Collected material:
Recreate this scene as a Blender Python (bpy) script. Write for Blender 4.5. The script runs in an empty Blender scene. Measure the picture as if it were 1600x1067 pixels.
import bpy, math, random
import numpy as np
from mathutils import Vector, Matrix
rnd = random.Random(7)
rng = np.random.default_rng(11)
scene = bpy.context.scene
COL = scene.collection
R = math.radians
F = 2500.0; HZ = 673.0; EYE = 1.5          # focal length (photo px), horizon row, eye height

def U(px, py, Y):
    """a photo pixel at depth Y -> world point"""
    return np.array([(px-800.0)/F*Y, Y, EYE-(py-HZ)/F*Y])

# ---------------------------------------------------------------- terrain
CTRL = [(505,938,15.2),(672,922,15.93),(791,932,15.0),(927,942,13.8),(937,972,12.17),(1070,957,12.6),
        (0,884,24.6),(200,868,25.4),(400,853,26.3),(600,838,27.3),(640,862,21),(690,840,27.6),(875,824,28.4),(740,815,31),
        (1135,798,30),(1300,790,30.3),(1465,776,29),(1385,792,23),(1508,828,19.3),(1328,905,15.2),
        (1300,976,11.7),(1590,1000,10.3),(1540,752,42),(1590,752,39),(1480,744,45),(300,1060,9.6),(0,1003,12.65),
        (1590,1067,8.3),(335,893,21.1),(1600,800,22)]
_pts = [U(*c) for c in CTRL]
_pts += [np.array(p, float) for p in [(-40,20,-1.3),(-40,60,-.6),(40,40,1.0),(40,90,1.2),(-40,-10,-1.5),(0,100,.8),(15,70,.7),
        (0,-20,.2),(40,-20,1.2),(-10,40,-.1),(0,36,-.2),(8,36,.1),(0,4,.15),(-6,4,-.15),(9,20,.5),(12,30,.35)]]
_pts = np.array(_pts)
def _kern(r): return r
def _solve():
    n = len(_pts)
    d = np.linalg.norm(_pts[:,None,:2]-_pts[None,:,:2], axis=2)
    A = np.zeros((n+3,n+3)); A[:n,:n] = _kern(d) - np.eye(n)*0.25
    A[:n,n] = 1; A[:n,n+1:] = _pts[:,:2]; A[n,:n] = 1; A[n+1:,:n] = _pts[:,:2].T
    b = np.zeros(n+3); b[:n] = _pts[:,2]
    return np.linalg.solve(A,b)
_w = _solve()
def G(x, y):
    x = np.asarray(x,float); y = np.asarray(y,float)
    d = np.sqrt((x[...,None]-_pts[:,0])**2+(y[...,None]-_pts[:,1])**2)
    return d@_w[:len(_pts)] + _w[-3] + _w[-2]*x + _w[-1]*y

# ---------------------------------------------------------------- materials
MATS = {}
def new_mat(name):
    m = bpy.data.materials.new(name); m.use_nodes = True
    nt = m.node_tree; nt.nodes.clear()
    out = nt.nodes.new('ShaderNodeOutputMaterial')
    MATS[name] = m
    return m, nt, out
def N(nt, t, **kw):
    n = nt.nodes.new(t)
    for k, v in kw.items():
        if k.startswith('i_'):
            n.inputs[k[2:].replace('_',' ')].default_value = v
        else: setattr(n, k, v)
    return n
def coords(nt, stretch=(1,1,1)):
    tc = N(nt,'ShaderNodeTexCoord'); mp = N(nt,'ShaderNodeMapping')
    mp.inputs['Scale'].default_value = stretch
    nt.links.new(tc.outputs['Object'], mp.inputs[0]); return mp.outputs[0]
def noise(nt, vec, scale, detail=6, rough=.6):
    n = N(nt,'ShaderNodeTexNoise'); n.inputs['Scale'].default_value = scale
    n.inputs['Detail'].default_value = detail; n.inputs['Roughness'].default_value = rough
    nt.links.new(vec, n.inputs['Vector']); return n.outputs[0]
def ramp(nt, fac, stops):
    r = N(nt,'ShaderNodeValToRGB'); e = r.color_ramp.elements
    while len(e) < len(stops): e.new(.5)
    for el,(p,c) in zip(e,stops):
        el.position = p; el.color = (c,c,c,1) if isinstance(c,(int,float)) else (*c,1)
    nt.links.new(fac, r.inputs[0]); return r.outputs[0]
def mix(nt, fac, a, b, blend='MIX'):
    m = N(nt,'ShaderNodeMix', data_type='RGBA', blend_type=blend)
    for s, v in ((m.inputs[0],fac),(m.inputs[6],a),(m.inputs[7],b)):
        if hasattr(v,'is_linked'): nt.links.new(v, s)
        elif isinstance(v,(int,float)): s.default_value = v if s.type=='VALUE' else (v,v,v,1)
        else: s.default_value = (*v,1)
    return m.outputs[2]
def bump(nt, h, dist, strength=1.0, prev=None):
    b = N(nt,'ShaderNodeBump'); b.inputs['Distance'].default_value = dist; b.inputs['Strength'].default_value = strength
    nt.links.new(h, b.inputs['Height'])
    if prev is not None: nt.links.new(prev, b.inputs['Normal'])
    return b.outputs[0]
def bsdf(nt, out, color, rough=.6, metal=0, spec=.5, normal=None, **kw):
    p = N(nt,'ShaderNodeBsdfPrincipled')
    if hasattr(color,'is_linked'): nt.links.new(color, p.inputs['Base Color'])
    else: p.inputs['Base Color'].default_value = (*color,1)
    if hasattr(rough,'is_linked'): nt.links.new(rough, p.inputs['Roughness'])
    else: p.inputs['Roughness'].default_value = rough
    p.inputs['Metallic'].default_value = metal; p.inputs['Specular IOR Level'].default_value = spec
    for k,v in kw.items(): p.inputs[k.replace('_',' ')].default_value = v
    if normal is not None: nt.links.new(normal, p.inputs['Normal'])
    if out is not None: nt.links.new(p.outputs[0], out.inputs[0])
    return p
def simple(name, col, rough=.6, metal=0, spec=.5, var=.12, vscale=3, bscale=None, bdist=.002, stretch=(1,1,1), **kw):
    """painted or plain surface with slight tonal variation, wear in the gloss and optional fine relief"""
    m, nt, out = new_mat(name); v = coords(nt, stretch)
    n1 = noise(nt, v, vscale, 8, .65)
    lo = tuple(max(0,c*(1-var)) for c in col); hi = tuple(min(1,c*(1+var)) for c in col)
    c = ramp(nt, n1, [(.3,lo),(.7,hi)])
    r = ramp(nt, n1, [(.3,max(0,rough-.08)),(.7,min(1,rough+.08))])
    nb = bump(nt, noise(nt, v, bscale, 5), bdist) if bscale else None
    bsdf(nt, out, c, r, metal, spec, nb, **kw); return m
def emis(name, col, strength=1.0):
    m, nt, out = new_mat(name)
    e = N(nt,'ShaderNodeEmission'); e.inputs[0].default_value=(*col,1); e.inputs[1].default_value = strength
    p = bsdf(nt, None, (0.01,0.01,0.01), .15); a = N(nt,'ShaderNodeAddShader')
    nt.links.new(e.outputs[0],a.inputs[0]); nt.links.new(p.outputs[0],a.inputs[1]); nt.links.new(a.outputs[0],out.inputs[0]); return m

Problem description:
Output the listing above without altering a single character.

Problem solution:
Recreate this scene as a Blender Python (bpy) script. Write for Blender 4.5. The script runs in an empty Blender scene. Measure the picture as if it were 1600x1067 pixels.
import bpy, math, random
import numpy as np
from mathutils import Vector, Matrix
rnd = random.Random(7)
rng = np.random.default_rng(11)
scene = bpy.context.scene
COL = scene.collection
R = math.radians
F = 2500.0; HZ = 673.0; EYE = 1.5          # focal length (photo px), horizon row, eye height

def U(px, py, Y):
    """a photo pixel at depth Y -> world point"""
    return np.array([(px-800.0)/F*Y, Y, EYE-(py-HZ)/F*Y])

# ---------------------------------------------------------------- terrain
CTRL = [(505,938,15.2),(672,922,15.93),(791,932,15.0),(927,942,13.8),(937,972,12.17),(1070,957,12.6),
        (0,884,24.6),(200,868,25.4),(400,853,26.3),(600,838,27.3),(640,862,21),(690,840,27.6),(875,824,28.4),(740,815,31),
        (1135,798,30),(1300,790,30.3),(1465,776,29),(1385,792,23),(1508,828,19.3),(1328,905,15.2),
        (1300,976,11.7),(1590,1000,10.3),(1540,752,42),(1590,752,39),(1480,744,45),(300,1060,9.6),(0,1003,12.65),
        (1590,1067,8.3),(335,893,21.1),(1600,800,22)]
_pts = [U(*c) for c in CTRL]
_pts += [np.array(p, float) for p in [(-40,20,-1.3),(-40,60,-.6),(40,40,1.0),(40,90,1.2),(-40,-10,-1.5),(0,100,.8),(15,70,.7),
        (0,-20,.2),(40,-20,1.2),(-10,40,-.1),(0,36,-.2),(8,36,.1),(0,4,.15),(-6,4,-.15),(9,20,.5),(12,30,.35)]]
_pts = np.array(_pts)
def _kern(r): return r
def _solve():
    n = len(_pts)
    d = np.linalg.norm(_pts[:,None,:2]-_pts[None,:,:2], axis=2)
    A = np.zeros((n+3,n+3)); A[:n,:n] = _kern(d) - np.eye(n)*0.25
    A[:n,n] = 1; A[:n,n+1:] = _pts[:,:2]; A[n,:n] = 1; A[n+1:,:n] = _pts[:,:2].T
    b = np.zeros(n+3); b[:n] = _pts[:,2]
    return np.linalg.solve(A,b)
_w = _solve()
def G(x, y):
    x = np.asarray(x,float); y = np.asarray(y,float)
    d = np.sqrt((x[...,None]-_pts[:,0])**2+(y[...,None]-_pts[:,1])**2)
    return d@_w[:len(_pts)] + _w[-3] + _w[-2]*x + _w[-1]*y

# ---------------------------------------------------------------- materials
MATS = {}
def new_mat(name):
    m = bpy.data.materials.new(name); m.use_nodes = True
    nt = m.node_tree; nt.nodes.clear()
    out = nt.nodes.new('ShaderNodeOutputMaterial')
    MATS[name] = m
    return m, nt, out
def N(nt, t, **kw):
    n = nt.nodes.new(t)
    for k, v in kw.items():
        if k.startswith('i_'):
            n.inputs[k[2:].replace('_',' ')].default_value = v
        else: setattr(n, k, v)
    return n
def coords(nt, stretch=(1,1,1)):
    tc = N(nt,'ShaderNodeTexCoord'); mp = N(nt,'ShaderNodeMapping')
    mp.inputs['Scale'].default_value = stretch
    nt.links.new(tc.outputs['Object'], mp.inputs[0]); return mp.outputs[0]
def noise(nt, vec, scale, detail=6, rough=.6):
    n = N(nt,'ShaderNodeTexNoise'); n.inputs['Scale'].default_value = scale
    n.inputs['Detail'].default_value = detail; n.inputs['Roughness'].default_value = rough
    nt.links.new(vec, n.inputs['Vector']); return n.outputs[0]
def ramp(nt, fac, stops):
    r = N(nt,'ShaderNodeValToRGB'); e = r.color_ramp.elements
    while len(e) < len(stops): e.new(.5)
    for el,(p,c) in zip(e,stops):
        el.position = p; el.color = (c,c,c,1) if isinstance(c,(int,float)) else (*c,1)
    nt.links.new(fac, r.inputs[0]); return r.outputs[0]
def mix(nt, fac, a, b, blend='MIX'):
    m = N(nt,'ShaderNodeMix', data_type='RGBA', blend_type=blend)
    for s, v in ((m.inputs[0],fac),(m.inputs[6],a),(m.inputs[7],b)):
        if hasattr(v,'is_linked'): nt.links.new(v, s)
        elif isinstance(v,(int,float)): s.default_value = v if s.type=='VALUE' else (v,v,v,1)
        else: s.default_value = (*v,1)
    return m.outputs[2]
def bump(nt, h, dist, strength=1.0, prev=None):
    b = N(nt,'ShaderNodeBump'); b.inputs['Distance'].default_value = dist; b.inputs['Strength'].default_value = strength
    nt.links.new(h, b.inputs['Height'])
    if prev is not None: nt.links.new(prev, b.inputs['Normal'])
    return b.outputs[0]
def bsdf(nt, out, color, rough=.6, metal=0, spec=.5, normal=None, **kw):
    p = N(nt,'ShaderNodeBsdfPrincipled')
    if hasattr(color,'is_linked'): nt.links.new(color, p.inputs['Base Color'])
    else: p.inputs['Base Color'].default_value = (*color,1)
    if hasattr(rough,'is_linked'): nt.links.new(rough, p.inputs['Roughness'])
    else: p.inputs['Roughness'].default_value = rough
    p.inputs['Metallic'].default_value = metal; p.inputs['Specular IOR Level'].default_value = spec
    for k,v in kw.items(): p.inputs[k.replace('_',' ')].default_value = v
    if normal is not None: nt.links.new(normal, p.inputs['Normal'])
    if out is not None: nt.links.new(p.outputs[0], out.inputs[0])
    return p
def simple(name, col, rough=.6, metal=0, spec=.5, var=.12, vscale=3, bscale=None, bdist=.002, stretch=(1,1,1), **kw):
    """painted or plain surface with slight tonal variation, wear in the gloss and optional fine relief"""
    m, nt, out = new_mat(name); v = coords(nt, stretch)
    n1 = noise(nt, v, vscale, 8, .65)
    lo = tuple(max(0,c*(1-var)) for c in col); hi = tuple(min(1,c*(1+var)) for c in col)
    c = ramp(nt, n1, [(.3,lo),(.7,hi)])
    r = ramp(nt, n1, [(.3,max(0,rough-.08)),(.7,min(1,rough+.08))])
    nb = bump(nt, noise(nt, v, bscale, 5), bdist) if bscale else None
    bsdf(nt, out, c, r, metal, spec, nb, **kw); return m
def emis(name, col, strength=1.0):
    m, nt, out = new_mat(name)
    e = N(nt,'ShaderNodeEmission'); e.inputs[0].default_value=(*col,1); e.inputs[1].default_value = strength
    p = bsdf(nt, None, (0.01,0.01,0.01), .15); a = N(nt,'ShaderNodeAddShader')
    nt.links.new(e.outputs[0],a.inputs[0]); nt.links.new(p.outputs[0],a.inputs[1]); nt.links.new(a.outputs[0],out.inputs[0]); return m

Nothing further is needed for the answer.